Fundraiser season is one of the most stressful times for troop leaders. Orders come in on paper forms, booth sign-ups live in a shared spreadsheet, money collection is tracked in yet another document, and reconciling everything at the end feels like forensic accounting.

One transcription error and the numbers don't add up. One lost form and a family's order is missing. The tools troops use today weren't built for this — they're general-purpose spreadsheets and documents pressed into service because nothing better exists.

Purpose-built for troop fundraisers

Troop Channel models fundraisers the way troops actually run them. Distribute inventory to scouts, track acknowledgments and financial responsibility, record collections and cash payments, manage booth sales, and see where everything stands — without juggling multiple spreadsheets.

The system is designed generically enough to support any product fundraiser — cookies, popcorn, nuts, or whatever your organization sells.

Every family sees their own picture

Household adults can see their scout's inventory, orders, and outstanding balance. No need for leaders to field "how many boxes does my kid have?" questions — the information is right there, scoped to each family through the same household awareness that powers the rest of Troop Channel.

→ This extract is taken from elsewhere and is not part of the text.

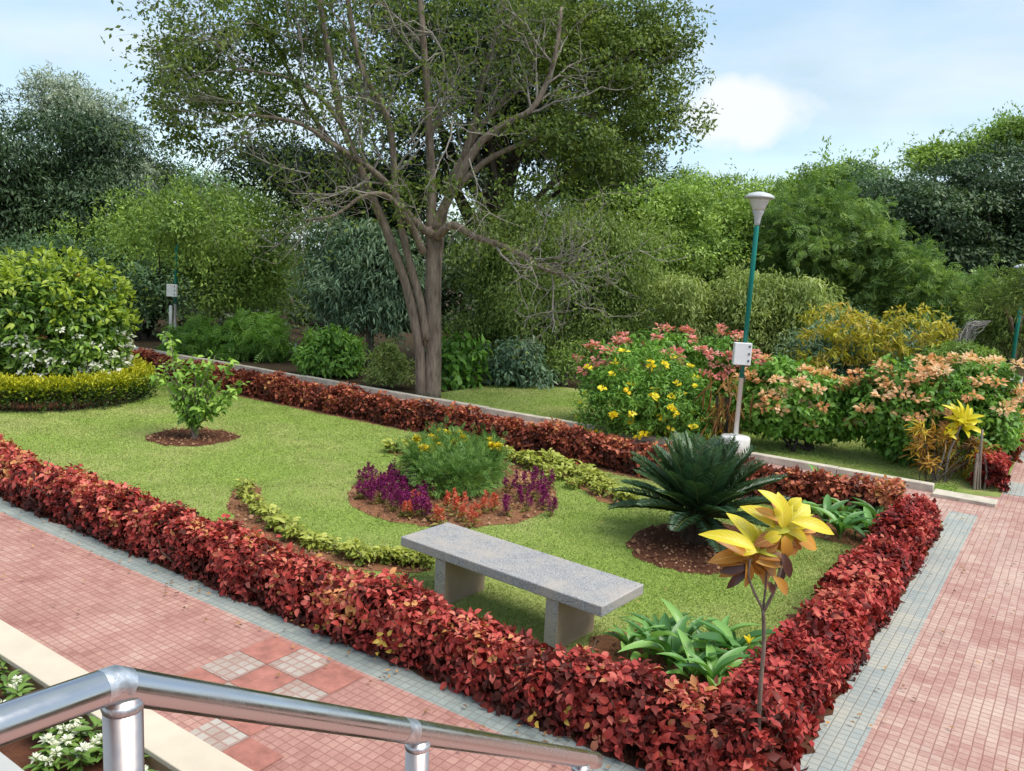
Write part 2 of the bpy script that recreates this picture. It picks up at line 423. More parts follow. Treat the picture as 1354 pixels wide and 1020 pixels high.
gm = bpy.data.meshes.new('ground'); gm.from_pydata([(-900, -60, 0), (900, -60, 0), (900, 1600, 0), (-900, 1600, 0)], [], [(0, 1, 2, 3)])
g = link('ground', gm, M_floor); g.location.z = -0.02; g['kind'] = 'structure'
sheet('lawn', fst([(0, 0), (30, 0), (30, 6.4), (0, 6.4)]), 0.0, M_lawn)
sheet('far_lawn', fst([(-0.40, 8.2), (0.0, 7.95), (9.5, 7.95), (9.5, 11.5), (6, 12.2), (3, 11.4), (-0.40, 12.5)]), 0.0, M_lawn)
sheet('front_path', fst([(-2.2, -1.35), (40, -1.35), (40, -0.2), (-0.27, -0.2), (-2.2, -0.2)]), 0.004, M_red)
sheet('path_border', fst([(-0.27, -0.2), (40, -0.2), (40, 0.02), (-0.27, 0.02)]), 0.004, M_grey)
sheet('path_edge_strip', fst([(-2.2, -1.42), (40, -1.42), (40, -1.35), (-2.2, -1.35)]), 0.004, M_grey)
sheet('side_path', fst([(-5.5, -0.2), (-0.27, -0.2), (-0.27, 7.0), (0.02, 7.0), (0.02, 6.45), (0.3, 6.45), (0.3, 7.85), (-0.40, 8.2), (-0.40, 40), (-5.5, 40)]), 0.0045, M_pink)
sheet('side_path_border', fst([(-0.27, 0.02), (0.02, 0.02), (0.02, 7.0), (-0.27, 7.0)]), 0.004, M_bluegrey)
sheet('cross_path', fst([(0.3, 6.4), (40, 6.4), (40, 7.8), (0.3, 7.8)]), 0.004, M_pink)
for a, bb in ((8.45, 9.3), (10.9, 11.9), (13.2, 14.4), (15.8, 17.2)):
    sheet('side_path_border', fst([(-0.71, a), (-0.41, a), (-0.41, bb), (-0.71, bb)]), 0.0085, M_bluegrey)

# patched tiles on the front path: big chips in a chequer of cream and brick red
M_patch_red = plain('patch_tile_red', (0.36, 0.145, 0.11), 0.85, nscale=9, namp=0.3, bumpd=0.01)
M_patch_cream = tile_mat('patch_tile_cream', [(0.1, (0.34, 0.235, 0.195)), (0.45, (0.40, 0.335, 0.285)), (0.9, (0.47, 0.425, 0.37))], (0.33, 0.145, 0.115), cell=0.073, tile=0.073, gw=0.15, patch=0.4)
me = bpy.data.meshes.new('path_patch_tiles')
mv, mf, mm = [], [], []
c0 = to_st(G(309, 882)); k = 0.292
for (i, j) in ((0, 0), (-1, 1), (-2, 0), (-1, -1), (-2, -2), (-1, 0), (0, 1), (-2, 1), (0, -1), (-3, -2), (-2, -1)):
    s0, t0 = c0[0] + (i - .5) * k, c0[1] + (j - .5) * k
    t1 = min(t0 + k, -0.203); t0 = max(t0, -1.345)
    b = len(mv); e = 0.002
    mv += [(-(s0 + e), t0 + e, 0), (-(s0 + k - e), t0 + e, 0), (-(s0 + k - e), t1 - e, 0), (-(s0 + e), t1 - e, 0)]
    mf.append((b, b + 3, b + 2, b + 1)); mm.append(1 - (i + j) % 2)
me.from_pydata(mv, [], mf); me.update()
o = link('path_patch_tiles', me, [M_patch_red, M_patch_cream]); me.polygons.foreach_set('material_index', mm)
o.location = (O[0], O[1], 0.0085); o.rotation_euler = (0, 0, radians(-34.5)); o['kind'] = 'structure'

# soil beds cut into the turf: mounded, ragged edges
BEDS = []
def bed(poly_st, mat, z=0.006, h=0.03, name='soil_bed', jit=0.02):
    p = np.array(poly_st, float)
    q = []
    for i in range(len(p)):
        a, b = p[i], p[(i + 1) % len(p)]
        n = max(1, int(np.linalg.norm(b - a) / 0.07))
        for k_ in range(n): q.append(a + (b - a) * k_ / n + rng.normal(size=2) * jit)
    q = np.array(q); BEDS.append(q)
    bm = bmesh.new(); vs = []
    for s, t in q:
        w = ST(s, t, z); vs.append(bm.verts.new(w))
    f = bm.faces.new(vs)
    r = bmesh.ops.inset_region(bm, faces=[f], thickness=0.06, depth=0.0)
    bmesh.ops.triangulate(bm, faces=bm.faces[:])
    edge = set(v for v in bm.verts if v.is_boundary)
    for v in bm.verts:
        v.co.z = z if v in edge else z + h + 0.012 * float(lump(np.array(v.co), 9))
    bmesh.ops.recalc_face_normals(bm, faces=bm.faces[:])
    if sum(f.normal.z for f in bm.faces) < 0: bmesh.ops.reverse_faces(bm, faces=bm.faces[:])
    me = bpy.data.meshes.new(name); bm.to_mesh(me); bm.free()
    o = link(name, me, mat); o['kind'] = 'structure'
    return o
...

Booth sales and scheduling

Booth sales are a major part of many fundraisers, and coordinating who's working which booth and when is its own logistical challenge. Troop Channel brings booth scheduling into the same system where everything else lives, so sign-ups, inventory, and sales all connect.

Families enter, leaders approve

Instead of collecting paper forms and transcribing every order, families submit their own sales and updates directly through Troop Channel. Each submission goes through the fundraiser manager for review — they can approve, edit, or flag anything that looks off before it's recorded. The result: dramatically less data entry for leaders, and cleaner numbers when it's time to report to council.

The big picture, in real time

When data entry happens at the point of sale instead of days or weeks later, the fundraiser dashboard always reflects reality. Leaders can see totals, spot shortfalls, and catch discrepancies while the details are still fresh — not after a marathon reconciliation session where nobody remembers what happened at last Saturday's booth.

Leader oversight

Troop leaders and fundraiser managers get a clear view of the whole campaign: who has what inventory, what's been sold, what money has been collected, and what's still outstanding. Role-based access means the fundraiser coordinator sees exactly what they need — and when leadership changes, the next person picks up right where things left off.